Task – Look below. Copy each line that has "scene" in it.
-- begin --
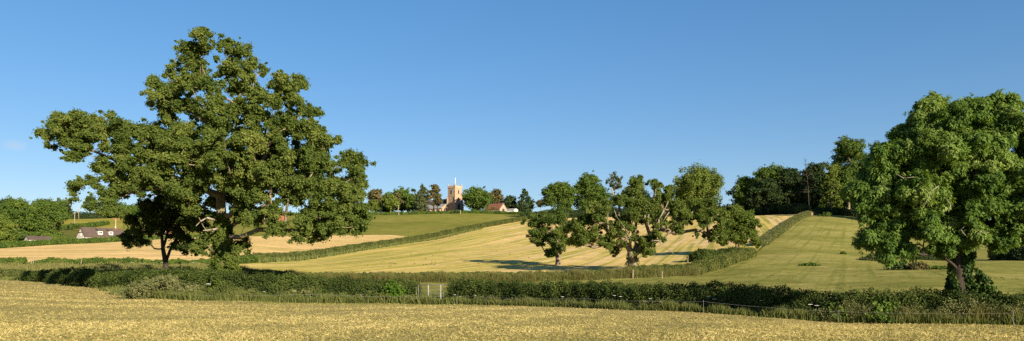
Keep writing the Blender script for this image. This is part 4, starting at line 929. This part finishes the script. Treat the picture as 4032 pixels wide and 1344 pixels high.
for i, (u, v) in enumerate(pxl):
    d = find_d(u, v, 88); base = G(u, d, .03+.0008*d)
    if proto is None:
        lab = 'small black bird feeding on the mown field'
        proto = thing('rook', lab, 'bird', base, 'black birds scattered over the mown fields')
        s = [(-.24,.10,.015),(-.17,.13,.035),(-.08,.155,.075),(.02,.175,.088),(.10,.19,.075),(.15,.225,.050),(.19,.26,.046),(.225,.268,.032),(.25,.262,.014),(.30,.245,.004)]
        V = []; k = 8
        for (px_, pz, rr) in s:
            for j in range(k):
                a = j/k*6.283; V.append(base + [px_, math.cos(a)*rr*.9, pz+math.sin(a)*rr])
        i_ = np.arange(len(s)-1)[:, None]*k; j_ = np.arange(k)[None]
        Q = np.stack([i_+j_, i_+(j_+1)%k, i_+k+(j_+1)%k, i_+k+j_], -1).reshape(-1, 4)
        mesh('body', V, Q, M['feather'], proto, True)
        for sgn in (-1, 1):
            b = MB(); b.tube(base+[.02,sgn*.035,0], base+[.0,sgn*.03,.11], .010, .014, 5); b.box(base+[.035,sgn*.035,.006], (.07,.03,.01)); b.build('leg', M['feather'], proto)
        t0 = proto
    else:
        t0 = proto.copy(); COL.objects.link(t0)
        for ch in proto.children:
            c = ch.copy(); COL.objects.link(c); c.parent = t0
    t0.location = [float(q) for q in base]; t0.rotation_euler = (0, 0, rb.random()*6.28); k = .55+.2*rb.random(); t0.scale = (k, k, k)

# ------------------------------------------------------------------ gate, fences, posts
DG = 47.2
gl, gr = G(1646, DG), G(1783, DG)
o = thing('field_gate', 'galvanised metal field gate with horizontal bars in the hedge gap', 'gate', (gl+gr)/2)
ax = nrm(gr-gl); ax[2] = 0; ax = nrm(ax); W = np.linalg.norm((gr-gl)[:2]); g0 = gl.copy(); g0[2] = (gl[2]+gr[2])/2 + .08
Z = np.array([0, 0, 1.])
b = MB()
b.tube(g0+Z*1.1, g0+ax*W+Z*1.1, .027, .027, 8)
for z in (.0,.17,.33,.52,.78): b.tube(g0+Z*(z+.06), g0+ax*W+Z*(z+.06), .017, .017, 6)
b.build('bars', M['galv_dull'], o, smooth=True)
b = MB()
for t in (0.01, .99): b.tube(g0+ax*W*t, g0+ax*W*t+Z*1.12, .026, .026, 8)
b.build('end_frame', M['galv_dull'], o, smooth=True)
for t in (.30, .655):
    b = MB(); b.box(g0+ax*W*t+Z*.58+[0,-.03,0], (.055,.014,1.04)); b.build('upright', M['galv'], o)
for u, h, lab in ((1638, 1.05, 'pale wooden gatepost at the left end of the field gate'), (1790, 1.25, 'wooden gatepost at the right end of the field gate, sunk in the hedge')):
    p = G(u, DG); b = MB(); b.tube(p+[0,0,-.1], p+[0,0,h], .075, .07, 8); b.prism([p+[math.cos(a)*.07, math.sin(a)*.07, h] for a in np.arange(8)*.785], [0,0,.02])
    tag(b.build('gatepost', M['post_wood'], base=p, smooth=False), lab, 'post')
for (u, d, h, lean, lab) in [(131,112,1.6,.03,'tall thin fence post beside the gap in the hedge at far left'),(123,112,.8,-.02,'short thin stake left of the tall far left fence post'),(318,113,1.35,.22,'pale leaning fence post at the foot of the stubble field'),
    (2492,80,.95,.02,'short wooden stake in front of the gnarled oak'),(2607,79,.85,0,'short wooden stake right of the gnarled oak before the hedge'),(2708,108,1.2,.03,'thin stake at the left end of the dark hedge block'),(2880,103,1.,.05,'thin stake in the bend of the hedge beside the pasture'),
    (2190,450,2.,0,'distant post by the churchyard hedge'),(1570,452,2.2,0,'distant white post below the pale churchyard tree'),(1813,452,2.4,0,'distant post below the church tower')]:
    p = G(u, d); r_ = .045 if d < 200 else .2; b = MB(); t = p+[lean, 0, h]
    b.tube(p+[0,0,-.1], t, r_*1.1, r_*.95, 8); b.tube(t, t+[0,0,r_*.6], r_*.95, r_*.4, 8)
    tag(b.build('fence_post', M['post_wood'], base=p), lab, 'post')
def efence(label, us, hs, dz=-.55):
    ps = [G(u, float(hay_edge(u))+dz) for u in us]
    o = thing('electric_fence', label, 'fence', ps[0])
    for p, h in zip(ps, hs):
        b = MB(); b.tube(p+[0,0,-.05], p+[0,0,h], .006, .005, 6); b.tube(p+[0,0,h], p+[0,0,h+.03], .009, .006, 6); b.build('stake', M['wire'], o)
    b = MB()
    for i in range(len(ps)-1):
        a, c = ps[i]+[0,0,hs[i]-.04], ps[i+1]+[0,0,hs[i+1]-.04]
        k = 6
        for j in range(k):
            t0_, t1_ = j/k, (j+1)/k
            sag = lambda t: np.array([0, 0, -.06*4*t*(1-t)])
            b.tube(a+(c-a)*t0_+sag(t0_), a+(c-a)*t1_+sag(t1_), .0035, .0035, 4)
    b.build('wire', M['wire'], o)
efence('single wire electric fence on white stakes along the left hedge', [771,1222,1700], [.42,.62,.55])
efence('single wire electric fence on white stakes along the right hedge', [1800,2300,2770,3300,3990], [.6,.6,.62,.58,.55])
# stone block at the pasture corner, telegraph poles
p = G(3190, 296); b = MB(); b.prism([p+[-.9,-.5,-.1], p+[.95,-.55,-.1], p+[.85,.5,-.1], p+[-.85,.55,-.1]], [.02,.03,1.5]); b.prism([p+[-.8,-.45,1.4], p+[.85,-.45,1.4], p+[.75,.45,1.4], p+[-.75,.45,1.4]], [.05,0,.25])
tag(b.build('stone_block', M['stone'], base=p), 'pale stone block at the top end of the climbing hedge', 'stone')
for u, d, vt, lab in ((294,430,836,'wooden telegraph pole with a crossarm left of the cottage'),(310,520,820,'thinner distant telegraph pole right of the wooden one')):
    p = G(u, d); h = P(u, vt, d)[2]-p[2]; o = thing('telegraph_pole', lab, 'pole', p)
    b = MB(); b.tube(p+[0,0,-.2], p+[0,0,h], .2, .16, 8); b.build('pole', M['post_wood'], o, smooth=True)
    b = MB(); b.box(p+[0,-.22,h-.6], (1.9,.14,.16)); b.build('crossarm', M['post_wood'], o)
    for s in (-.8, -.3, .3, .8):
        b = MB(); b.tube(p+[s,-.22,h-.52], p+[s,-.22,h-.3], .06, .04, 6); b.build('insulator', M['white_paint'], o)

# ------------------------------------------------------------------ buildings
def frame_of(ang):   # local axes: e along, f front normal (towards viewer), z
    e = np.array([math.cos(ang), math.sin(ang), 0]); f = np.array([math.sin(ang), -math.cos(ang), 0]); return e, f
def window(parent, c, e, f, w, h, arch=False, frame='white_paint', pane='glass', mull=1):
    """window on a wall: frame proud 4 cm, pane behind; c centre on wall face"""
    b = MB(); t = min(.16, w*.14); ax = np.array([e, f, Z])
    b.box(c-e*(w/2-t/2)+f*.03, (t,.1,h), ax); b.box(c+e*(w/2-t/2)+f*.03, (t,.1,h), ax)
    b.box(c+Z*(h/2-t/2)+f*.03, (w-2*t-.004,.1,t), ax); b.box(c-Z*(h/2-t/2)+f*.03, (w-2*t-.004,.1,t), ax)
    for k in range(mull): b.box(c+e*((k+1)/(mull+1)-.5)*(w-2*t)+f*.03, (t*.6,.08,h-2*t-.004), ax)
    o = b.build('window', M[frame], parent)
    b = MB(); b.box(c+f*.015, (w-2*t+.01,.03,h-2*t+.01), ax)
    pn = b.build('pane', M[pane], None, base=np.array(o.parent.location)); pn.location = (0,0,0); pn.parent = o
    return o
def arch_poly(c, e, w, h, k=5):
    pts = [c-e*w/2, c+e*w/2, c+e*w/2+Z*(h-w*.8)]
    for i in range(1, k): 
        t = i/k; pts.append(c+e*w/2*(1-t**1.6)+Z*(h-w*.8+w*.8*t**.8))
    pts.append(c+Z*h)
    for i in range(k-1, 0, -1):
        t = i/k; pts.append(c-e*w/2*(1-t**1.6)+Z*(h-w*.8+w*.8*t**.8))
    pts.append(c-e*w/2+Z*(h-w*.8))
    return pts
def lancet(parent, c, e, f, w, h, name='window', dark='glass'):
    b = MB(); b.prism([p - f*.05 for p in arch_poly(c, e, w*1.35, h*1.12)], f*.10); o = b.build(name, M['stone_trim'], parent)
    b = MB(); b.prism([p + f*.055 for p in arch_poly(c+Z*h*.05, e, w, h)], f*.02)
    pn = b.build('pane', M[dark], None, base=np.array(parent.location)); pn.location = (0,0,0); pn.parent = o
    return o
# church
DC = 480.
base = G(1790, DC); gz = base[2]
CH = thing('church', 'stone parish church with a square battlemented west tower on the hill', 'church', base)
ea = np.array([-.777,.63,0]); nw = -ea; nl = np.array([-.63,-.777,0])   # east axis, west normal, left (south) normal
corner = np.array([*XY(1792, DC), gz])      # nearest corner (between left face and west face)
s = 6.4; Ht = P(1790,738,DC)[2]-gz
tc = corner - nl*s/2 + ea*s/2                # tower centre
def pbox(b, c, sx, sy, z0, z1): b.box(c+Z*(z0+z1)/2, (sx, sy, z1-z0), np.array([ea, nl, Z]))
t_ = MB(); z1, z2 = Ht*.42, Ht*.68
pbox(t_, tc, s+.5, s+.5, -1.5, z1); pbox(t_, tc, s+.2, s+.2, z1, z2); pbox(t_, tc, s, s, z2, Ht)
t_.build('tower', M['stone'], CH)
b = MB()
for z in (z1, z2, Ht):
    b = MB(); pbox(b, tc, s+.75-(.35 if z > z1 else 0), s+.75-(.35 if z > z1 else 0), z-.22, z+.18); b.build('string_course', M['stone_trim'], CH)
b = MB(); pt = .35
for sg in (-1, 1):
    pbox(b, tc+ea*sg*(s/2-pt/2), pt, s, Ht+.18, Ht+.9); pbox(b, tc+nl*sg*(s/2-pt/2), s-2*pt-.01, pt, Ht+.18, Ht+.9)
    for k in (-.28, 0, .28):
        pbox(b, tc+ea*sg*(s/2-pt/2)+nl*k*s, pt-.02, .95, Ht+.9, Ht+1.35); pbox(b, tc+nl*sg*(s/2-pt/2)+ea*k*s, .95, pt-.02, Ht+.9, Ht+1.35)
b.build('parapet', M['stone_trim'], CH)
for sx in (-1, 1):
    for sy in (-1, 1):
        c = tc+ea*sx*(s/2-.2)+nl*sy*(s/2-.2); b = MB(); pbox(b, c, .62, .62, Ht+.2, Ht+1.7); b.tube(c+Z*(Ht+1.7), c+Z*(Ht+3.0), .34, .04, 4); b.build('pinnacle', M['stone_trim'], CH)
b = MB(); q0 = [tc+ea*a*(s/2-.4)+nl*c_*(s/2-.4)+Z*(Ht+.5) for a, c_ in ((-1,-1),(1,-1),(1,1),(-1,1))]; ap = tc+Z*(Ht+2.3)
b.add([*q0, ap], [(0,1,4),(1,2,4),(2,3,4),(3,0,4),(3,2,1,0)]); b.build('tower_roof', M['lead'], CH)
fp = tc - nl*.6 + ea*.2
b = MB(); hp = P(1795,697,DC)[2]-gz; b.tube(fp+Z*(Ht+1.5), fp+Z*hp, .17, .12, 8); b.build('flagpole', M['white_paint'], CH, smooth=True)
for sx, sy in ((-1,1),(1,1),(-1,-1)):
    b = MB(); c = tc+ea*sx*(s/2+.2)+nl*sy*(s/2+.2)
    pbox(b, c+nl*sy*.35, .9, .9, -1.5, z1*.95); pbox(b, c+ea*sx*.35, .9, .9, -1.5, z1*.9); pbox(b, c, .7, .7, z1*.95, z2*.96)
    b.build('buttress', M['stone_trim'], CH)
fw = tc - ea*(s/2); fl_ = tc + nl*(s/2)
lancet(CH, fw+nw*.05+Z*(Ht*.76), nl, nw, 1.1, 2.6, 'belfry_window'); lancet(CH, fl_+nl*.05+Z*(Ht*.76), ea, nl, 1.1, 2.6, 'belfry_window')
lancet(CH, fw+nw*.28+Z*(Ht*.155), nl, nw, 1.7, 4.2, 'west_window'); lancet(CH, fw+nw*.28-Z*.2+nl*.3, nl, nw, 1.5, 1.9, 'door', 'timber')
b = MB(); cc = fw+nw*.12+Z*(Ht*.55); b.prism([cc+nl*math.cos(a)*.85+Z*math.sin(a)*.85 for a in np.arange(20)*.31416], nw*.08); ck = b.build('clock_face', M['timber'], CH)
b = MB()
for a, L_ in ((.6,.65),(2.2,.45)): b.box(cc+nw*.095+nl*math.cos(a)*L_/2+Z*math.sin(a)*L_/2, (L_,.02,.09), np.array([nl*math.cos(a)+Z*math.sin(a), nw, -nl*math.sin(a)+Z*math.cos(a)]))
h_ = b.build('clock_hand', M['stone_trim'], None, base=base); h_.location = (0,0,0); h_.parent = ck
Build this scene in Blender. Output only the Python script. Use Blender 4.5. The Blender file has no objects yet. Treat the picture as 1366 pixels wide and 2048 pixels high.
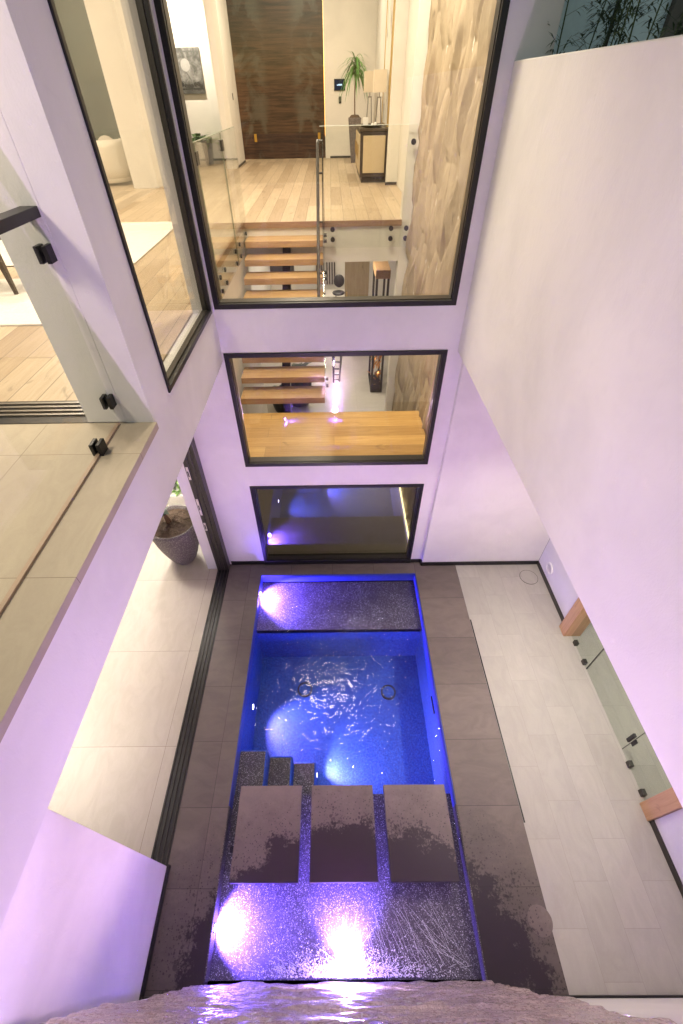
import bpy, math, random
from mathutils import Vector, Matrix, noise
R=math.radians
random.seed(7)
sc=bpy.context.scene
C=sc.collection
# ------------------------------------------------------------------ materials
def nd(nt,t,ins=None,**pr):
    n=nt.nodes.new(t)
    for k,v in pr.items(): setattr(n,k,v)
    for k,v in (ins or {}).items():
        s=n.inputs[k]
        if isinstance(v,bpy.types.NodeSocket): nt.links.new(v,s)
        else: s.default_value=v
    return n
def newmat(name,col=(.8,.8,.8),rough=.5,metal=0,spec=.5,coat=0):
    m=bpy.data.materials.new(name); m.use_nodes=True
    nt=m.node_tree; b=nt.nodes['Principled BSDF']
    b.inputs['Base Color'].default_value=(*col,1); b.inputs['Roughness'].default_value=rough
    b.inputs['Metallic'].default_value=metal; b.inputs['Specular IOR Level'].default_value=spec
    b.inputs['Coat Weight'].default_value=coat
    return m,nt,b
def pos(nt): return nd(nt,'ShaderNodeNewGeometry').outputs['Position']
def mapv(nt,v,scale=(1,1,1),loc=(0,0,0),rot=(0,0,0)):
    return nd(nt,'ShaderNodeMapping',{'Vector':v,'Scale':scale,'Location':loc,'Rotation':rot}).outputs[0]
def noi(nt,v,scale=5,detail=4,rough=.55,dist=0):
    return nd(nt,'ShaderNodeTexNoise',{'Vector':v,'Scale':scale,'Detail':detail,'Roughness':rough,'Distortion':dist}).outputs[0]
def ma(nt,op,a,b=0.0,c=0.0,clamp=False):
    n=nt.nodes.new('ShaderNodeMath'); n.operation=op; n.use_clamp=clamp
    for i,v in enumerate((a,b,c)):
        if isinstance(v,bpy.types.NodeSocket): nt.links.new(v,n.inputs[i])
        else: n.inputs[i].default_value=v
    return n.outputs[0]
def mix(nt,f,a,b,mode='MIX'):
    n=nt.nodes.new('ShaderNodeMix'); n.data_type='RGBA'; n.blend_type=mode
    for i,v in ((0,f),(6,a),(7,b)):
        s=n.inputs[i]
        if isinstance(v,bpy.types.NodeSocket): nt.links.new(v,s)
        else: s.default_value=v if i==0 else (*v[:3],1)
    return n.outputs[2]
def ramp(nt,f,stops):
    n=nd(nt,'ShaderNodeValToRGB',{'Fac':f}); e=n.color_ramp.elements
    while len(e)<len(stops): e.new(.5)
    for i,(p,c) in enumerate(stops):
        e[i].position=p; e[i].color=(*c,1) if len(c)==3 else c
    return n.outputs[0]
def rng(nt,v,a,b,c,d,smooth=True):
    n=nd(nt,'ShaderNodeMapRange',{'Value':v,'From Min':a,'From Max':b,'To Min':c,'To Max':d})
    if smooth: n.interpolation_type='SMOOTHSTEP'
    return n.outputs[0]
def bump(nt,b,h,strength=.3,dist=.01):
    n=nd(nt,'ShaderNodeBump',{'Height':h,'Strength':strength,'Distance':dist}); nt.links.new(n.outputs[0],b.inputs['Normal'])
def setc(nt,b,s,k='Base Color'): nt.links.new(s,b.inputs[k])
def swz(nt,p,order):
    s=nd(nt,'ShaderNodeSeparateXYZ',{0:p}); c=nd(nt,'ShaderNodeCombineXYZ')
    for i,k in enumerate(order):
        if k in 'XYZ': nt.links.new(s.outputs['XYZ'.index(k)],c.inputs[i])
    return c.outputs[0]

def plaster(name,col):
    m,nt,b=newmat(name,col,.82,spec=.25); p=pos(nt)
    n1=noi(nt,p,1.3,4,.6,.4); n2=noi(nt,p,110,3); n3=noi(nt,mapv(nt,p,(1,1,.6)),9,5,.65,1.0); n4=noi(nt,p,38,2)
    c=mix(nt,rng(nt,n1,.35,.7,0,1),col,tuple(x*.91 for x in col)); c=mix(nt,rng(nt,n3,.55,.8,0,.5),c,tuple(x*.90 for x in col))
    c=mix(nt,rng(nt,n4,.80,.84,0,.35),c,(.45,.42,.40)); setc(nt,b,c)
    bump(nt,b,ma(nt,'ADD',n2,ma(nt,'MULTIPLY',n3,3.0)),.20,.004); return m
M_WALL=plaster('white_plaster',(.80,.78,.77))
M_IWALL=plaster('interior_plaster',(.78,.74,.68))
def simple(name,col,rough=.5,metal=0,spec=.5,var=.12,scale=20,coat=0,bs=.15):
    m,nt,b=newmat(name,col,rough,metal,spec,coat); p=pos(nt); n=noi(nt,p,scale,4)
    setc(nt,b,mix(nt,n,tuple(min(1,x*(1+var)) for x in col),tuple(x*(1-var) for x in col)))
    bump(nt,b,n,bs,.002); return m
M_BLACK=simple('black_metal',(.012,.011,.013),.38,0,.4)
M_DARK=simple('dark_bronze',(.045,.04,.035),.35,.3)
M_STEEL=simple('brushed_steel',(.32,.30,.28),.28,.9)
M_BRASS=simple('brass',(.6,.42,.18),.3,.9)
M_CHALK=simple('latch_metal',(.75,.70,.64),.35,.2)
M_DWOOD=simple('dark_wood',(.05,.032,.022),.4,scale=12)
M_FABRIC=simple('boucle_fabric',(.80,.74,.64),.95,spec=.1,scale=90,bs=.7)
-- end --
Complete response –
Build this scene in Blender. Output only the Python script. Use Blender 4.5. The Blender file has no objects yet. Treat the picture as 1366 pixels wide and 2048 pixels high.
sc=bpy.context.scene